Die Rede von der kommenden Inifada ist auf der israelischen und auf der palästinensischen Seite in vieler Munde. Manche der Bewohner von Ostjerusalem sagen, sie stünden bereits mitten in der Dritten Intifada. Doch diese ist bisher keine Massenbewegung wie die vorausgehenden. Sie kann es möglicherweise auch gar nicht werden, weil die israelischen Sicherheitsdienste diesseits und jenseits der Sperrmauer zu effizient dafür sorgen, dass Massenbewegungen abgewürgt werden, bevor sie an Gewicht und Permanenz gewinnen. Doch ist es denkbar, dass statt der Massenbewegungen immer mehr Verzweiflungstaten von Einzelnen in der Art der jüngsten Anschläge begangen werden.
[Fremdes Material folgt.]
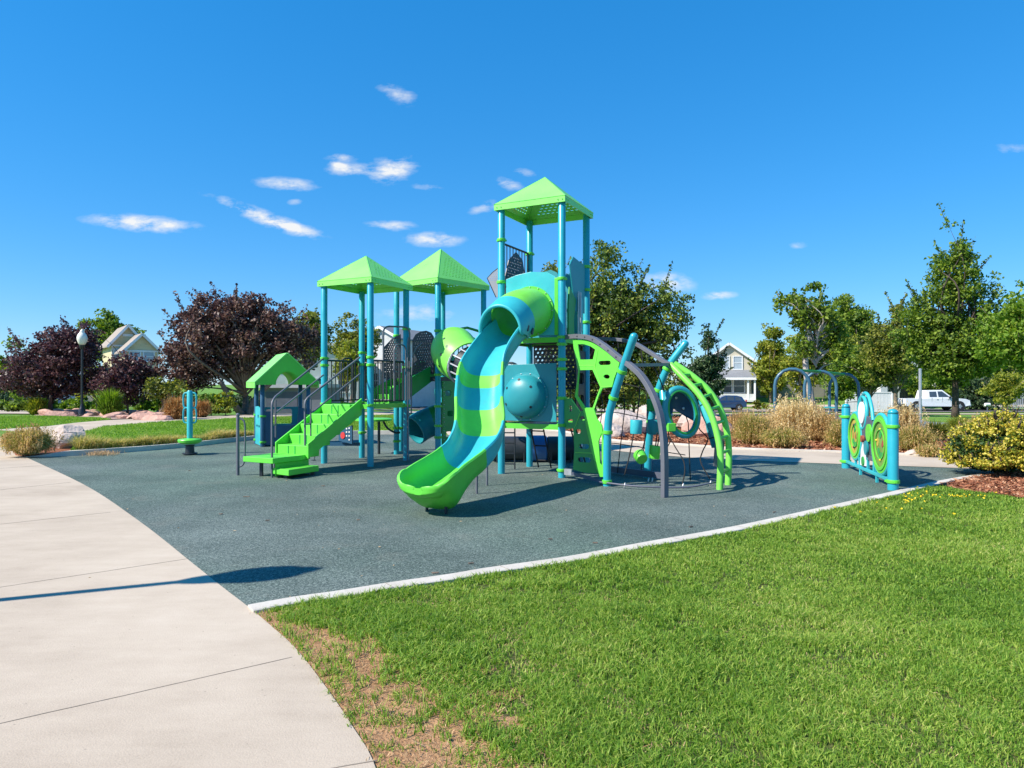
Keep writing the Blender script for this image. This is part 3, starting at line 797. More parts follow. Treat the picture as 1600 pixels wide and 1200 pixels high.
def make_lawn():
    P = []; PS = []
    for (y0, y1, dens, h0, w0) in ((1.6, 3.6, 13000, .046, .0056), (3.6, 5.2, 10500, .048, .0066), (5.2, 7.2, 6500, .048, .0082), (7.2, 9.2, 4000, .050, .0105), (9.2, 13.5, 2600, .050, .0138)):
        x0, x1 = -2.2, min(14.5, 0.80 * y1 + 0.9)
        n = int((x1 - x0) * (y1 - y0) * dens / 5)
        tx = RNG.uniform(x0, x1, n); ty = RNG.uniform(y0, y1, n)
        k = inside(tx, ty, LP) & (RNG.random(n) < lawn_cover(tx, ty))
        tx, ty = tx[k], ty[k]
        x = np.repeat(tx, 5) + RNG.normal(0, .014, len(tx) * 5); y = np.repeat(ty, 5) + RNG.normal(0, .014, len(tx) * 5)
        hv = vnoise(x, y, 1.1, 5) * 0.4 + vnoise(x, y, 5, 6) * 0.9 + 0.3
        h = h0 * hv * RNG.uniform(.55, 1.3, len(x)); w = w0 * RNG.uniform(.6, 1.3, len(x))
        P.append(blades(x, y, np.full(len(x), -.004), h, w, RNG, .75, .7))
    quads_obj('lawn_grass', np.concatenate(P), L_LAWN, kind='stuff')
    # dead straw and runners in the bare corner
    n = 14000
    x = RNG.uniform(-2.0, 3.2, n); y = RNG.uniform(2.3, 5.2, n)
    k = inside(x, y, LP) & (RNG.random(n) < np.where(dist_path(x, y) < 1.3, 1.0, 0.25)); x, y = x[k], y[k]
    quads_obj('dry_thatch', blades(x, y, np.full(len(x), 0.001), RNG.uniform(.010, .03, len(x)), RNG.uniform(.002, .005, len(x)), RNG, 4.0, 2.5), L_STRAW, kind='stuff')
make_lawn()
# yellow dandelion flowers at the far edge of the lawn
def flowers():
    P = []
    for (cx, cy, r, n) in ((1445, 780, .34, 20), (1408, 787, .2, 8), (1485, 779, .3, 9), (1525, 778, .5, 5), (1340, 800, .5, 5), (1455, 770, .4, 5), (1400, 800, .9, 5)):
        c = G(cx, cy)
        for k in range(n):
            a = random.random() * 6.283; rr = r * math.sqrt(random.random())
            P.append((c.x + rr * 1.6 * math.cos(a), c.y + rr * .6 * math.sin(a), random.uniform(.035, .06)))
    C = np.array(P); k = inside(C[:, 0], C[:, 1], LP); C = C[k]
    Q = []
    for j in range(5):
        Q.append(leaves(C + RNG.normal(0, .005, C.shape), .020, RNG, 1.1))
    m, nt, b = newmat('yellow_petals'); b.inputs['Base Color'].default_value = (.85, .62, .02, 1); b.inputs['Roughness'].default_value = .7
    quads_obj('dandelion_flowers', np.concatenate(Q), m, kind='stuff')
random.seed(5); flowers()

# sparse short grass on the other lawns (small in the picture)
def far_grass(name, poly, n, h, w, mat, zoff=0.0, cov=None):
    xs_ = [p[0] for p in poly]; ys_ = [p[1] for p in poly]
    x = RNG.uniform(min(xs_), max(xs_), n); y = RNG.uniform(min(ys_), max(ys_), n)
    k = inside(x, y, poly)
    if cov is not None: k &= RNG.random(n) < cov(x, y)
    x, y = x[k], y[k]
    z = H(x, y) + zoff
    hv = h * (0.6 + 0.8 * vnoise(x, y, 1.5, 8)) * RNG.uniform(.6, 1.25, len(x))
    return quads_obj(name, blades(x, y, z, hv, w * RNG.uniform(.6, 1.3, len(x)), RNG, .6, .6), mat, kind='stuff')
L_LAWN2 = leaf_mat('back_lawn_blades', [(0.25, (0.10, 0.22, 0.02)), (0.5, (0.19, 0.36, 0.04)), (0.75, (0.34, 0.46, 0.08))], 0.40, 0.6, pscale=0.5)
far_grass('raised_lawn_grass', [(p.x, p.y) for p in lawn2_poly], 90000, .06, .022, L_LAWN2, .085)
far_grass('far_lawn_grass', [tuple(G(*p))[:2] for p in [(-200, 668), (0, 670), (30, 668), (75, 665), (120, 659.5), (175, 655), (140, 652), (60, 650), (-200, 652)]], 50000, .06, .03, L_LAWN2)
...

Sie können als Anschläge mit suizidaler Komponente bezeichnet werden. Sie sind weniger leicht im Voraus erkennbar und daher weniger leicht einzudämmen als Massenbewegungen. Alle Gegenmassnahmen gegen solche ihren eigenen Tod in Kauf nehmende Täter und ihre überlebenden Verwandten und Gesinnungsgenossen werden unter den gegeben Umständen wahrscheinlich weitere ähnliche Einzeltäter motivieren.